Das hat Greenpeace untersucht: Über 40 Prozent des importierten Geflügelfleischs in der Schweiz stammen aus Brasilien. Ein kleines Team von Greenpeace Schweiz und der NGO Aid Environment hat recherchiert, woher das Fleisch genau stammt. Ebenso, ob es einen Zusammenhang mit der Abholzung des Amazonas-Regenwalds und der Zerstörung der Cerrado-Feuchtsavannen gibt. Denn die Sojafelder, aus denen das Hühnerfutter stammt, benötigen riesige Flächen.
Schwierige Nachforschungen: Das Team hat im Gross- und Detailhandel Proben gekauft. Die Deklaration sei oft schwammig: «Man erfährt in der Regel, dass das Fleisch aus Brasilien stammt, aber nicht genau von wo», sagt Florian Kasser von Greenpeace im SRF-Konsumentenmagazin «Espresso». Um die Lieferkette aufzudecken, habe man in öffentlichen Datenbanken nachgeforscht und Satellitenbilder gesichtet. Wer sind die grossen Player im brasilianischen Geflügelgeschäft? Wo liegen Schlachthöfe, Hühnerfarmen und Sojafelder?
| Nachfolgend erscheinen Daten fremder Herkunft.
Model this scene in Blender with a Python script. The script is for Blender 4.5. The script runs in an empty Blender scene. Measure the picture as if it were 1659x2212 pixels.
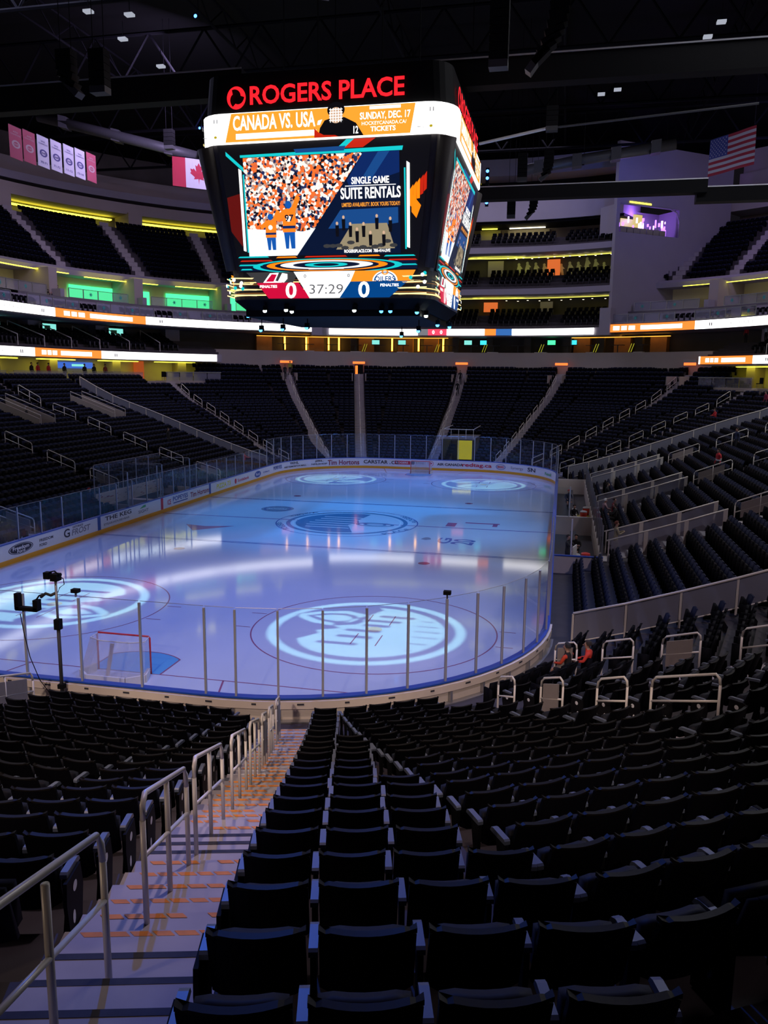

Das Ergebnis: «Die Fallstudien zeigen ein ausgewiesenes Risiko, dass Hühner- und Trutenfleisch im Schweizer Detailhandel über das Futtermittel zur Zerstörung des Amazonas-Regenwaldes und des Cerrado beiträgt», schreibt Greenpeace.
Man erfährt in der Regel, dass das Fleisch aus Brasilien stammt, aber nicht genau von wo.
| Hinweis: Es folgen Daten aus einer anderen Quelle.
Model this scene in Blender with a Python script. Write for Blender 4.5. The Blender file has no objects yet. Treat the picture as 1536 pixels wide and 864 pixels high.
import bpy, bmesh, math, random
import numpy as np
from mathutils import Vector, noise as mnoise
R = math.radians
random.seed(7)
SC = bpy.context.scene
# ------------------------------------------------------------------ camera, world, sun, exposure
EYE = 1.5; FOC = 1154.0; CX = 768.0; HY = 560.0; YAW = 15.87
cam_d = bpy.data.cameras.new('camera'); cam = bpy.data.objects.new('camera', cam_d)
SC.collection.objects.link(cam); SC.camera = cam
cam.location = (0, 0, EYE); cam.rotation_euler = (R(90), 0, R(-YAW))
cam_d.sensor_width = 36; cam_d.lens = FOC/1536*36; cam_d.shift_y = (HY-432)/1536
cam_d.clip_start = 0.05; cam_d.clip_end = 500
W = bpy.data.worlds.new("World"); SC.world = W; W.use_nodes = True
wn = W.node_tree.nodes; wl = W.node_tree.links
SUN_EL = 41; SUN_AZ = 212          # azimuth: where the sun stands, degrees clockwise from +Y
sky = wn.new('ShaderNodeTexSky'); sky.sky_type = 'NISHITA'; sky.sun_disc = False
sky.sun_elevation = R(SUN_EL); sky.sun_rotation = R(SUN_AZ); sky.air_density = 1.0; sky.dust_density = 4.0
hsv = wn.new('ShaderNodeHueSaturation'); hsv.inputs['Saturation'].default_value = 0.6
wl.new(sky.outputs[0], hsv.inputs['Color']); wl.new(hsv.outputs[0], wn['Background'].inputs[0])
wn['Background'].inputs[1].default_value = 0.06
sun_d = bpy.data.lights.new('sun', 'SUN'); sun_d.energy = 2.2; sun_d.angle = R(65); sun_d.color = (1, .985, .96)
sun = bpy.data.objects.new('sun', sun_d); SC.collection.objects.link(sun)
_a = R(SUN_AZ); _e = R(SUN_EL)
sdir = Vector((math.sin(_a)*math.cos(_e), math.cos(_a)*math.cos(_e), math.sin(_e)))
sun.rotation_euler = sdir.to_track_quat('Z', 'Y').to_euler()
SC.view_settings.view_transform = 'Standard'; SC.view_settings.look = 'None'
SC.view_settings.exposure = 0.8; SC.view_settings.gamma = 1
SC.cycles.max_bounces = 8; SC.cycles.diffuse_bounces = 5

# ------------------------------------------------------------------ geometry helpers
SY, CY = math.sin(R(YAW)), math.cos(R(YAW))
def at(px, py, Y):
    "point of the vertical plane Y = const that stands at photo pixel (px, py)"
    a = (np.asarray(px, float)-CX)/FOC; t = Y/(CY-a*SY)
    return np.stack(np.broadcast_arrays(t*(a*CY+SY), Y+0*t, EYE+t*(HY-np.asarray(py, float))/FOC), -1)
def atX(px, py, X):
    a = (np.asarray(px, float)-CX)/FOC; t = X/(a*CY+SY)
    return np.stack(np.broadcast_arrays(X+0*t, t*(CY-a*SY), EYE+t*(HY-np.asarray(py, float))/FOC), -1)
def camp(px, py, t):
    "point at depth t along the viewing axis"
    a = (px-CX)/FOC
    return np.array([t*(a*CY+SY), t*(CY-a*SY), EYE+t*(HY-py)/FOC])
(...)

Zahlreiche Indizien: Den letzten Beweis, die Rückverfolgung vom Poulet in der Schweiz via Soja zur Abholzung, könne man nicht liefern. Im letzten Jahr ist dies Greenpeace bei einem in der Schweiz verkauften Rindfleisch-Produkt gelungen. Beim Poulet sei es angesichts der intransparenten Lieferketten fast unmöglich, sagt Florian Kasser. Aber man habe zahlreiche Hinweise gefunden. Die Geflügelfleisch- und die Sojafutterbranche seien eng verzahnt. «Die Silos der Geflügelproduzenten stehen in der Nähe von Sojaproduktionsbetrieben, die für illegale Abholzung verantwortlich sind.»
Die Forderung: Greenpeace will, dass die Schweizer Detail- und Grosshändler den Import von brasilianischem Geflügel stoppen. Zumindest so lange, bis die Lieferketten besser deklariert seien.
So reagieren Coop und Migros: Die Grossverteiler gehen nicht auf die Forderung nach einem Importstopp ein. Beide schreiben auf Anfrage von SRF, sie würden vor allem Geflügel aus der Schweiz verkaufen. Nur selten habe man Produkte aus Brasilien im Sortiment. Migros und Coop heben ihr Engagement für Nachhaltigkeit hervor. Die Migros schreibt, sie habe sich zu «entwaldungsfreien Lieferketten» verpflichtet. Coop erwähnt, man setze sich zusammen mit dem WWF für eine «nachhaltige Beschaffung von Futtersoja» ein.
So reagieren Aldi und Lidl: Auch Aldi und Lidl schreiben, ihre Geflügelprodukte würden hauptsächlich aus der Schweiz stammen oder der EU. Nur vereinzelt habe man Fleisch aus Brasilien im Sortiment, heisst es bei Aldi. Dessen Herkunft wolle man wegen des Greenpeace-Berichts nun genau abklären. Lidl schreibt, man nehme die Kritik von Greenpeace ernst und prüfe den Bericht sorgfältig. Man setze sich für Tierwohl und Nachhaltigkeit ein. Unter anderem beim Futtermittel, «insbesondere Soja».
Das sagt die Fleischimport-Branche: Die grosse Fleischimporteurin GVFI, die auch Poulet aus Brasilien importiert, gibt sich bedeckt. Man sei dazu verpflichtet, «mit den uns zur Verfügung stehenden Informationen zu Importmengen und -bedingungen treuhänderisch umzugehen, weshalb wir Ihnen keine detaillierten Informationen mitteilen können.»